(1.) The present writ petition has been filed praying, inter alia, for a writ of mandamus commanding the respondents to withdraw, recall and cancel the orders communicated by the letters dated May 4, 1988, and January 24, 1989, and to forbear and refrain from giving any effect or further effect thereto. There is a further prayer for commanding the respondents to make a recommendation as contemplated under sections 72A(1) and 72A(3) of the Income-tax Act, 1961, and for other consequential reliefs on the ground that the specified authority, having already given an intimation under Section 72A(3) of the Act after being satisfied about the conditions mentioned under Section 72A(1), is bound to make a recommendation to the Central Government under Section 72A(1) of the Act. It is asserted that, on the basis of the said recommendation, the Central Government is bound to make a declaration under the aforesaid section, regard being had to the facts and circumstances of the case. An attempt is made to make out a case that the refusal of the specified authority to make a recommendation and the refusal of the Central Government to make a declaration are arbitrary, unreasonable, whimsical and capricious. The grievance of the petitioner company is that the respondents have acted irregularly and illegally in rejecting the application and the impugned orders have been passed by the respondents for extraneous reasons and/or for extraneous considerations.

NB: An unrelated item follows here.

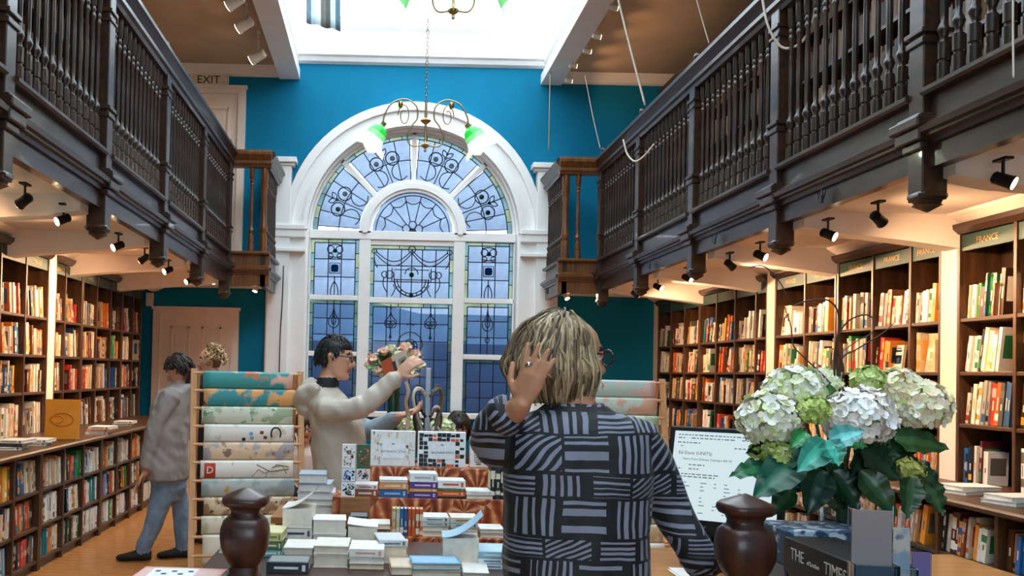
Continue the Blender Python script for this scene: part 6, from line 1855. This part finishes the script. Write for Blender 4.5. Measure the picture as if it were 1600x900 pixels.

(2.) It is stated in detail that, on or about February 1, 1984, the petitioner duly applied under Section 72A(3) of the Income-tax Act for the approval of the scheme by the specified authority. By an order dated February 7, 1985, the petitioner received approval of the respondents under Section 72A(3) of the Act and the said scheme of amalgamation, after complying with all necessary formalities and the requirements of the Companies Act, 1956, was duly approved by the High Court of Karnataka and the High Court at Calcutta. The Department of Industrial Development, Ministry of Industry, has since issued a set of guidelines for approval of the amalgamation and the petitioner is alleged to have received the approval of the Controller of Capital Issues under the Capital Issues (Control) Act, 1947, inasmuch as the certificate of the specified authority under Section 72A(2) of the Act has to be enclosed with the original return of income of the petitioner. The petitioner is alleged to have filed under Section 72A(1) of the Act and by letter dated July 15, 1986, the Department of Industrial Development sought a clarification from the petitioner which was duly explained. The Respondents, thereafter, sent queries and sought information by letter dated April 23, 1987, which was duly furnished and further information was sought for by letter dated May 11, 1987, and June 19, 1987. AH information was duly supplied as required. Apart from the aforesaid correspondence, the petitioner's representative allegedly met the officer on special duty, but the petitioner is surprised to receive a letter dated May 4, 19,88, from the respondents alleging that the information sought for by the letter dated November 10, 1987, has not been furnished by the petitioner and, in the absence of such information, the specified authority has rejected the case of the petitioner. The further grievance of the petitioner is that, after the sanction of the scheme, substantial funds were invested in the unit of the amalgamating company, and strenuous efforts were made to rehabilitate the said unit and to make it viable. The steps taken, by the respondents are contrary to law, Having no other alternative remedy, the petitioner is compelled to come to the writ court to seek reliefs. The petition is opposed. No affidavit has, however, been filed.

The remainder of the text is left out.